I must also remember to state that Creamed New Peas, Potatoes, and Carrots was up there among their most favorite meals. No one complained about the work when we picked and then shelled peas prior to creating the dish. This was a dish that I learned how to make from my mother. She was a wonderful cook and her skill was enjoyed by my family.

A fun meal, I especially remember, was in the early summer and the Bing cherries had been harvested. I made a cherry pie using those delicious sweet cherries like my mother used to do. The children loved to have pie or, matter of fact, any dessert. But the children were looking forward to the ending of the meal with cherry pie.

“Gosh, I wish I could have all the cherry pie I wanted to eat,” Wesley lamented.

“Yes,” Kerry said shaking his head in agreement. “I wish the same thing.”

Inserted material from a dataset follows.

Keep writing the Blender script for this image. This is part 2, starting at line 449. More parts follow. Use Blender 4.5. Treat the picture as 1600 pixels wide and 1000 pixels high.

“Well,” Dad said, “Do you two boys think you could eat the rest of this pie?” Dad held out a big ten inch pie tin that was three-fourths full of cherry pie.

“Oh, Yes!” the boys exclaimed and smiled broadly.

“Alright,” Dad replied. “But you have to eat all of the pie!”

The two little boys slid over by each other and each took another piece of pie. They began to dig into the coveted, wonderful treat. The little fellows did very well until the pie was about two-thirds gone. Then their eating slowed down and the bites were a little less frequent. The whole family sat at the table and watched the two brothers in their attempt to consume the treat. I imagine they would have been seven and eight years of age.

It must be truly stated that they did finish off the pie and declared they had enough cherry pie for right now.

4 cups of carrots cut in ½ inch chunks
4 cups of new potatoes cut in chunks
1 or 2 pkgs. of frozen petite peas
Put carrots in a 6 quart pot and to a boil. Turn the heat down and cook for about ten minutes. Add potatoes and cook an additional ten minutes. Then add peas and bring to a boil and cook three to four minutes. (Do not overcook. Peas should have natural green color.)